La Feria Internacional del Libro, el Festival Internacional de Cine, nuevos recintos para las artes y la Red Universitaria de Jalisco fueron piezas de un proyecto que trascendió lo académico. Padilla comprendió que la cultura podía ser también una forma de influencia política y legitimidad. Así, la Universidad se convirtió en un actor estratégico del Estado, capaz de negociar presupuestos, chantajear gobiernos, incidir en la vida pública y construir su propio relato.
Pero todo poder prolongado se erosiona. La muerte de Padilla abrió una nueva etapa: sin liderazgo hegemónico, con grupos que compiten por el relato de la herencia y con una estructura que busca cohesión sin la figura del fundador.
En ese contexto, el rectorado de Karla Planter simboliza la transición hacia una universidad más plural, pero también más compleja, en medio de un mundo cambiante.

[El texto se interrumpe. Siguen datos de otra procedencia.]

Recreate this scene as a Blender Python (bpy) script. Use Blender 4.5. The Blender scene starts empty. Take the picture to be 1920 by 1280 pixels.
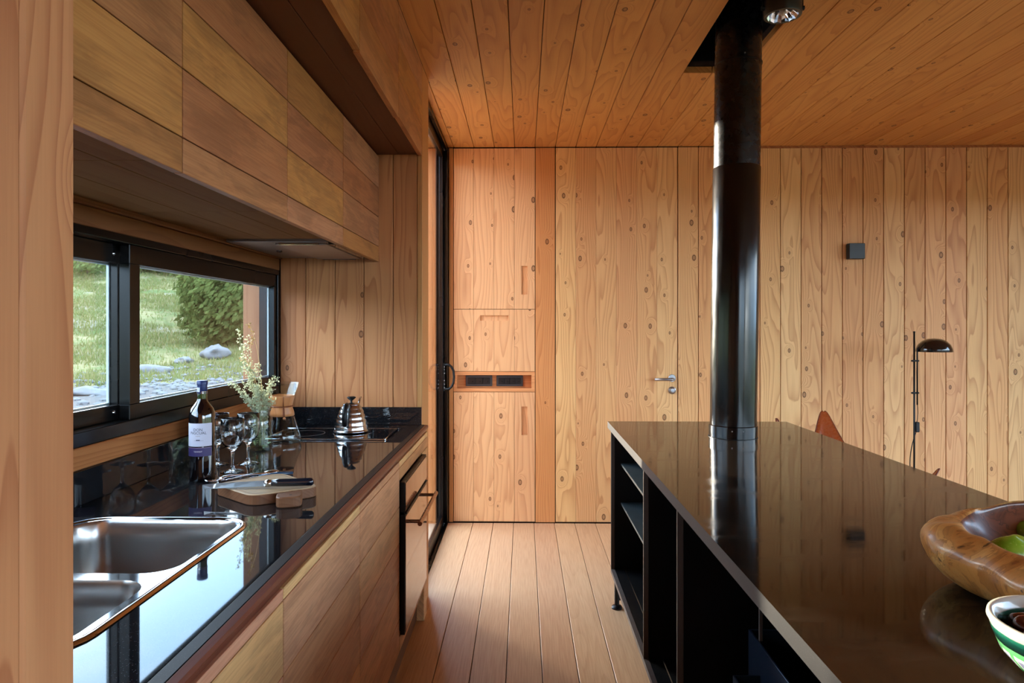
import bpy, bmesh, math, random
from mathutils import Vector, Matrix, noise
random.seed(7)
PI = math.pi
S = bpy.context.scene
C = S.collection

# ------------------------------------------------------------------ camera, sky, sun, exposure
cam_d = bpy.data.cameras.new('camera'); cam = bpy.data.objects.new('camera', cam_d); C.objects.link(cam)
cam.location = (0, 0, 1.38); cam.rotation_euler = (PI/2, 0, math.atan(21/1280))
cam_d.sensor_width = 36; cam_d.lens = 24.0; cam_d.shift_y = -27/1920; cam_d.clip_start = .02; cam_d.clip_end = 400
S.camera = cam
S.view_settings.view_transform = 'Standard'; S.view_settings.look = 'None'
S.view_settings.gamma = 1; S.view_settings.use_curve_mapping = False
S.view_settings.exposure = 2.2
S.cycles.max_bounces = 9; S.cycles.diffuse_bounces = 5; S.cycles.glossy_bounces = 5
S.cycles.transmission_bounces = 8; S.cycles.transparent_max_bounces = 16
S.cycles.caustics_reflective = False; S.cycles.caustics_refractive = False
S.cycles.sample_clamp_indirect = 6
S.cycles.use_denoising = True

wd = bpy.data.worlds.new('sky'); S.world = wd; wd.use_nodes = True
wn, wl = wd.node_tree.nodes, wd.node_tree.links
wn.clear()
wo = wn.new('ShaderNodeOutputWorld'); wb = wn.new('ShaderNodeBackground'); wl.new(wb.outputs[0], wo.inputs[0])
wt = wn.new('ShaderNodeTexCoord'); wno = wn.new('ShaderNodeTexNoise'); wno.inputs['Scale'].default_value = 2.2
wno.inputs['Detail'].default_value = 5
wm = wn.new('ShaderNodeMapping'); wm.inputs['Scale'].default_value = (1, 1, 2.5)
wl.new(wt.outputs['Generated'], wm.inputs[0]); wl.new(wm.outputs[0], wno.inputs['Vector'])
wr = wn.new('ShaderNodeValToRGB')
wr.color_ramp.elements[0].position = .42; wr.color_ramp.elements[0].color = (.42, .66, 1.0, 1)
wr.color_ramp.elements[1].position = .68; wr.color_ramp.elements[1].color = (.88, .95, 1.0, 1)
wl.new(wno.outputs['Fac'], wr.inputs[0]); wl.new(wr.outputs[0], wb.inputs['Color'])
wb.inputs['Strength'].default_value = 2.5
# the bright aureole that surrounds a low sun
wb2 = wn.new('ShaderNodeBackground'); wb2.inputs['Color'].default_value = (1, .94, .84, 1)
wdt = wn.new('ShaderNodeVectorMath'); wdt.operation = 'DOT_PRODUCT'; wl.new(wt.outputs['Generated'], wdt.inputs[0])
wdt.inputs[1].default_value = (-.65*math.cos(math.radians(8.3)), .76*math.cos(math.radians(8.3)), math.sin(math.radians(8.3)))
wpw = wn.new('ShaderNodeMath'); wpw.operation = 'POWER'; wpw.use_clamp = True; wl.new(wdt.outputs['Value'], wpw.inputs[0]); wpw.inputs[1].default_value = 110
wml = wn.new('ShaderNodeMath'); wml.operation = 'MULTIPLY'; wl.new(wpw.outputs[0], wml.inputs[0]); wml.inputs[1].default_value = 16; wl.new(wml.outputs[0], wb2.inputs['Strength'])
wad = wn.new('ShaderNodeAddShader'); wl.new(wb.outputs[0], wad.inputs[0]); wl.new(wb2.outputs[0], wad.inputs[1]); wl.new(wad.outputs[0], wo.inputs[0])

SUN_EL = math.radians(8.3)
sd = bpy.data.lights.new('sun', 'SUN'); sun = bpy.data.objects.new('sun', sd); C.objects.link(sun)
sd.energy = 7.0; sd.color = (1, .88, .70); sd.angle = math.radians(1.1)
sv = Vector((-.65*math.cos(SUN_EL), .76*math.cos(SUN_EL), math.sin(SUN_EL)))
sun.rotation_euler = sv.to_track_quat('Z', 'Y').to_euler(); sun.location = (-8, 10, 6)

CEIL = 2.648; WALL_Y = 4.814; TOP = .91

# ------------------------------------------------------------------ helpers
W = {}
def link(o, parent=None, loc=(0, 0, 0), tagd=None):
    C.objects.link(o); o.location = Vector(loc) - (W[parent.name] if parent else Vector((0, 0, 0)))
    if parent: o.parent = parent
    W[o.name] = Vector(loc)
    return o
def tag(o, label=None, cat=None, group=None, kind=None):
    if label: o['label'] = label
    if cat: o['category'] = cat
    if group: o['group'] = group
    if kind: o['kind'] = kind
    return o
def empty(name, loc, label=None, cat=None, group=None, kind=None):
    o = bpy.data.objects.new(name, None); o.empty_display_size = .05
    link(o, None, loc); return tag(o, label, cat, group, kind)
def obj(name, bm, mat, parent=None, smooth=False, origin=None):
    """bm holds world coordinates; the origin goes to its centre"""
    if smooth:
        for f in bm.faces: f.smooth = True
    vs = [v.co for v in bm.verts]
    if origin is None:
        lo = Vector([min(v[i] for v in vs) for i in range(3)]); hi = Vector([max(v[i] for v in vs) for i in range(3)])
        origin = Vector(((lo.x+hi.x)/2, (lo.y+hi.y)/2, (lo.z+hi.z)/2 if parent else lo.z))
    origin = Vector(origin)
    for v in bm.verts: v.co -= origin
    me = bpy.data.meshes.new(name); bm.to_mesh(me); bm.free()
    o = bpy.data.objects.new(name, me)
    for m in (mat if isinstance(mat, (list, tuple)) else [mat]): me.materials.append(m)
    link(o, parent, origin)
    if smooth == 'auto':
        mark_sharp(me)
    return o
def mark_sharp(me, ang=35):
    bm = bmesh.new(); bm.from_mesh(me)
    for e in bm.edges:
        if len(e.link_faces) == 2 and e.calc_face_angle(0) > math.radians(ang): e.smooth = False
    bm.to_mesh(me); bm.free()
def box(bm, x0, x1, y0, y1, z0, z1, bev=0, mi=0, M=None):
    if x0 > x1: x0, x1 = x1, x0
    if y0 > y1: y0, y1 = y1, y0
    if z0 > z1: z0, z1 = z1, z0
    r = bmesh.ops.create_cube(bm, size=1)
    vs = r['verts']
    for v in vs:
        v.co = Vector((x0+(v.co.x+.5)*(x1-x0), y0+(v.co.y+.5)*(y1-y0), z0+(v.co.z+.5)*(z1-z0)))
        if M is not None: v.co = M @ v.co
    fs = list({f for v in vs for f in v.link_faces})
    for f in fs: f.material_index = mi
    if bev:
        es = list({e for v in vs for e in v.link_edges})
        bmesh.ops.bevel(bm, geom=es, offset=bev, segments=1, affect='EDGES', material=mi)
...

Hoy, la UdeG enfrenta desafíos que ya no son sólo políticos o presupuestales, sino culturales y generacionales. La era digital alteró la forma de aprender, de comunicarse y de organizarse. En los campus ya no domina la conversación ideológica, sino el algoritmo. Lo que Zygmunt Bauman llamó modernidad líquida se refleja fielmente en una comunidad estudiantil más crítica de las jerarquías y las instituciones, más dispersa y más inmediata.

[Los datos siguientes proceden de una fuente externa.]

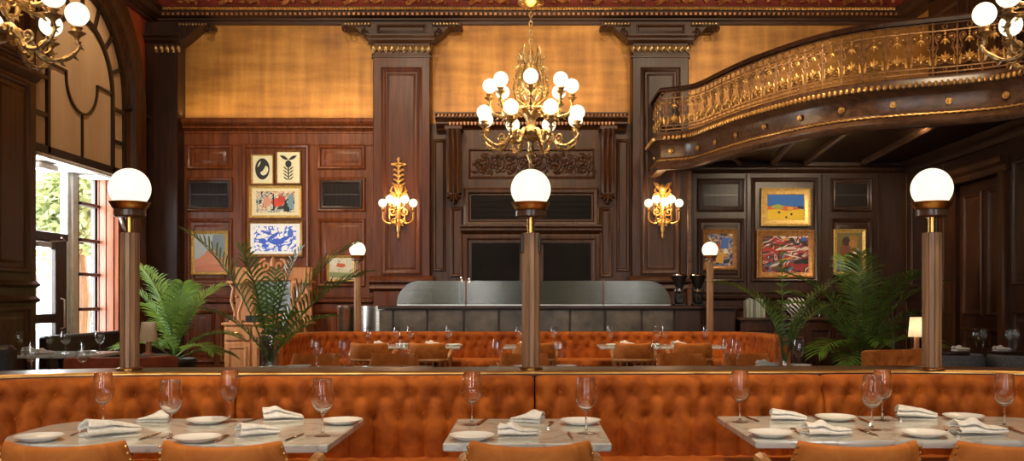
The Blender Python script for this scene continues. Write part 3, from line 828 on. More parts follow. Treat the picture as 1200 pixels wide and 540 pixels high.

En ese entorno, la FEU —pieza clave de la estabilidad institucional— enfrenta la paradoja de representar a una generación que ya no cree del todo en la representación.
La historia universitaria demuestra que la vida estudiantil organizada no es un apéndice, sino el sistema nervioso de la institución.

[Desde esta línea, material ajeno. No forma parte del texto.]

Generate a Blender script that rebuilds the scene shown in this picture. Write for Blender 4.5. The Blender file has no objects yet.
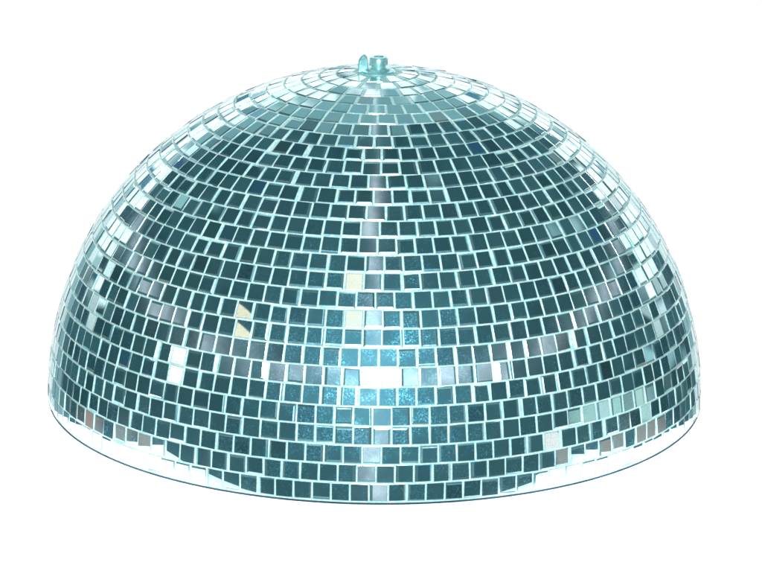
import bpy, math, random
from mathutils import Vector, Matrix

random.seed(7)
S = 0.25                      # dome radius in metres; everything below is written in dome radii
scene = bpy.context.scene
col = scene.collection

# ------------------------------------------------------------------ camera
cam_d = bpy.data.cameras.new("camera")
cam_d.sensor_width = 36.0
cam_d.lens = 36.0 * 2883.35 / 762.0
cam_d.clip_start, cam_d.clip_end = 0.05, 200.0
cam = bpy.data.objects.new("camera", cam_d)
col.objects.link(cam)
CAM = Vector((0.0, -8.426379, 2.795219))
right, up, fwd = (Vector((0.999946, 0.001117, 0.010368)), Vector((-0.010268, 0.279125, 0.9602)),
                  Vector((0.001821, 0.960254, -0.279122)))
M3 = Matrix((right, up, -fwd)).transposed()
cam.matrix_world = Matrix.Translation(CAM * S) @ M3.to_4x4()
scene.camera = cam

# ------------------------------------------------------------------ colour management
scene.render.engine = 'CYCLES'
scene.view_settings.view_transform = 'Standard'
scene.view_settings.look = 'None'
scene.view_settings.exposure = 0.0
scene.view_settings.gamma = 1.0
scene.cycles.sample_clamp_indirect = 6.0
scene.cycles.caustics_reflective = False
scene.cycles.max_bounces = 8
try:
    scene.cycles.filter_width = 1.6
except Exception:
    pass


# ------------------------------------------------------------------ node helper
class Nodes:
    def __init__(self, tree):
        self.t = tree
        tree.nodes.clear()

    def new(self, kind, **kw):
        n = self.t.nodes.new(kind)
        for k, v in kw.items():
            setattr(n, k, v)
        return n

    def put(self, sock, v):
        if hasattr(v, 'is_output'):
            self.t.links.new(v, sock)
        elif isinstance(v, tuple) and len(v) == 3 and sock.type == 'RGBA':
            sock.default_value = (*v, 1.0)
        else:
            sock.default_value = v

    def math(self, op, a, b=0.0, c=0.0):
        n = self.new('ShaderNodeMath', operation=op)
        for i, v in enumerate((a, b, c)):
            self.put(n.inputs[i], v)
        return n.outputs[0]

    def dot(self, a, b):
        n = self.new('ShaderNodeVectorMath', operation='DOT_PRODUCT')
        self.put(n.inputs[0], a)
        self.put(n.inputs[1], b)
        return n.outputs['Value']

    def step(self, v, lo, hi):
        n = self.new('ShaderNodeMapRange', interpolation_type='SMOOTHSTEP')
        self.put(n.inputs['Value'], v)
        n.inputs['From Min'].default_value = lo
        n.inputs['From Max'].default_value = hi
        return n.outputs[0]

    def mul(self, *vs):
        r = vs[0]
        for v in vs[1:]:
            r = self.math('MULTIPLY', r, v)
        return r

    def mix(self, f, a, b):
        n = self.new('ShaderNodeMix', data_type='RGBA')
        self.put(n.inputs[0], f)
        self.put(n.inputs[6], a)
        self.put(n.inputs[7], b)
        return n.outputs[2]

    def noise(self, vec, scale, detail=2.0, rough=0.5):
        n = self.new('ShaderNodeTexNoise')
        self.put(n.inputs['Vector'], vec)
        n.inputs['Scale'].default_value = scale
        n.inputs['Detail'].default_value = detail
        n.inputs['Roughness'].default_value = rough
        return n.outputs['Fac']


# ------------------------------------------------------------------ world: the dim studio with its white walls and added bright spots
world = bpy.data.worlds.new("World")
scene.world = world
world.use_nodes = True
N = Nodes(world.node_tree)
vec = N.new('ShaderNodeTexCoord').outputs['Generated']
sep = N.new('ShaderNodeSeparateXYZ')
N.put(sep.inputs[0], vec)
X, Y, Z = sep.outputs
AX = N.math('ABSOLUTE', X)
n_big = N.noise(vec, 3.0, 3.0)
n_mid = N.noise(vec, 9.0, 3.0, 0.6)
n_fine = N.noise(vec, 22.0, 2.0, 0.6)
# dim petrol room in front of the ball
c = N.mix(N.step(n_mid, 0.38, 0.62), (0.026, 0.073, 0.083), (0.042, 0.098, 0.106))
c = N.mix(N.step(n_fine, 0.66, 0.72), c, (0.010, 0.030, 0.036))
# the side walls further back: lighter, with odd bluish and brownish things standing there
back = N.step(Y, -0.05, 0.40)
side = N.mix(N.step(n_fine, 0.42, 0.62), (0.020, 0.060, 0.070), (0.050, 0.125, 0.14))
side = N.mix(N.step(n_mid, 0.64, 0.67), side, (0.50, 0.72, 0.74))
side = N.mix(N.step(n_mid, 0.36, 0.33), side, (0.03, 0.09, 0.18))
c = N.mix(back, c, side)
# ceiling fading from the rear wall up and forward, paler on the left
q = N.math('SUBTRACT', N.mul(Y, math.sin(math.radians(50))), N.mul(Z, math.cos(math.radians(50))))
qn = N.math('ADD', q, N.math('MULTIPLY_ADD', n_mid, 0.30, -0.15))
ql = N.math('SUBTRACT', N.math('SUBTRACT', qn, N.mul(X, 0.35)), N.mul(X, X, 3.0))
c = N.mix(N.step(ql, -0.34, -0.06), c, (0.30, 0.47, 0.49))
# bright white rear wall
qw = N.math('ADD', q, N.math('ADD', N.math('MULTIPLY_ADD', n_mid, 0.40, -0.20), N.math('MULTIPLY_ADD', n_fine, 0.50, -0.25)))
qw = N.math('ADD', qw, N.mul(N.step(AX, 0.36, 0.12), 0.16))
wall = N.mul(N.step(qw, 0.36, 0.42), N.step(AX, 0.80, 0.60), N.step(Z, -0.02, 0.08))
wcol = N.mix(N.step(N.noise(vec, 34.0, 2.0, 0.6), 0.50, 0.55), (1.7, 1.65, 1.65), (0.45, 0.60, 0.62))
wcol = N.mix(N.step(N.noise(vec, 27.0, 1.0), 0.60, 0.63), wcol, (0.08, 0.22, 0.30))
c = N.mix(wall, c, wcol)
wall2 = N.mul(N.step(n_fine, 0.46, 0.50), N.step(qn, 0.28, 0.34), N.step(Z, -0.02, 0.06), N.step(AX, 0.90, 0.84))
c = N.mix(wall2, c, (1.6, 1.6, 1.6))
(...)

Las federaciones, con sus excesos y contradicciones, han sido el mecanismo que mantiene el equilibrio entre autoridad, estudiantes y disidencia, entre poder formal y simbólico. Cuando esas estructuras se debilitan, la Universidad se vuelve vulnerable; cuando se renuevan, la Universidad se reinventa.
Sin embargo, el sentido mismo de la representación ha cambiado. Ya no es una bandera ideológica ni una estructura formal, sino una forma de reconocimiento. A los jóvenes de hoy les interesa menos pertenecer que expresarse. Por eso, quizá valdría que las autoridades universitarias reflexionaran sobre la necesidad de abrir cauces para nuevas voces y formas de organización, más horizontales, más acordes con los tiempos.
Algo similar a lo que significó la Reforma Electoral de 1977, cuando el Estado mexicano abrió espacios a la pluralidad con la figura de los diputados de partido. Una universidad pública del siglo XXI debería hacer lo propio: abrirse a la diversidad de expresiones estudiantiles, sin que la FEU, aún hegemónica, monopolice la representación. Porque la estabilidad institucional no depende del control, sino de la inclusión. Y si algo enseñan estos cien años, es que cada vez que la Universidad se abrió a la pluralidad, se fortaleció.